The widely watched case involves royalty rates for Motorola Mobility patents held by Google.

Shutterstock / l i g h t p o e t

In a setback for Google, a U.S. appeals court ruled on Thursday that the low licensing rate Microsoft pays to use some of Google’s Motorola Mobility patents had been properly set.

The 9th U.S. Circuit Court of Appeals in San Francisco said a lower court judge properly determined the patents’ value even though the royalty rate was only a fraction of what Motorola had asked for. Google sold the Motorola handset business to Lenovo last year but kept its patents.

The court also upheld $14.5 million awarded to Microsoft for Motorola’s breach of contract to license its patents fairly.

Both Microsoft and Google declined to comment on the decision.

The case has been broadly followed by the technology industry because it could affect how Google and others negotiate royalty rates on their technology.

Microsoft sued Motorola in 2010, alleging Motorola had breached its obligation to offer licenses to wireless and video patents used in Xbox game consoles and Windows products at a reasonable cost.
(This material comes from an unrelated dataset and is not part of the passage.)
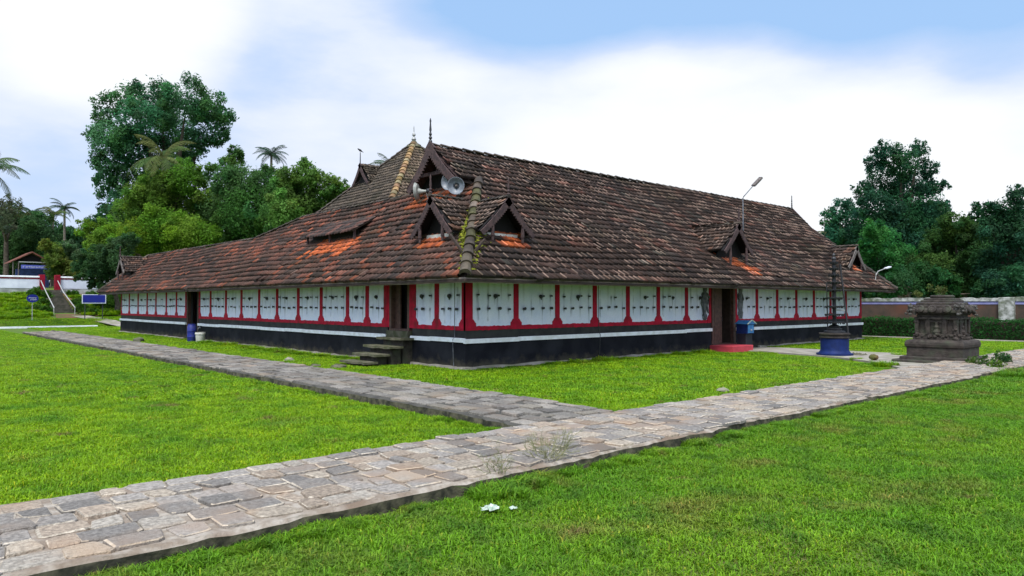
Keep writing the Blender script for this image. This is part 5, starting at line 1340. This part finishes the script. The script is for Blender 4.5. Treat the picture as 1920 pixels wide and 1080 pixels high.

After a 2012 trial, U.S. District Judge James Robart in Seattle said the appropriate royalty rate was $1.8 million, far less than Motorola’s demand for as much as $4 billion a year. A jury later found Motorola in breach of contract. Google appealed the verdict and the royalty rate to the 9th Circuit.

The dispute highlighted a debate over how much patent owners should be able to ask others to pay to use inventions that have become widely adopted in certain technologies.

Apple, Intel and other companies filed court papers in support of Microsoft’s position, while major patent licenser Qualcomm opposed Robart’s calculation, saying it will devalue patents and cause “incalculable damage” to innovation.

The case in the 9th Circuit is Microsoft Corp vs. Motorola Mobility Inc et al, 14-35393.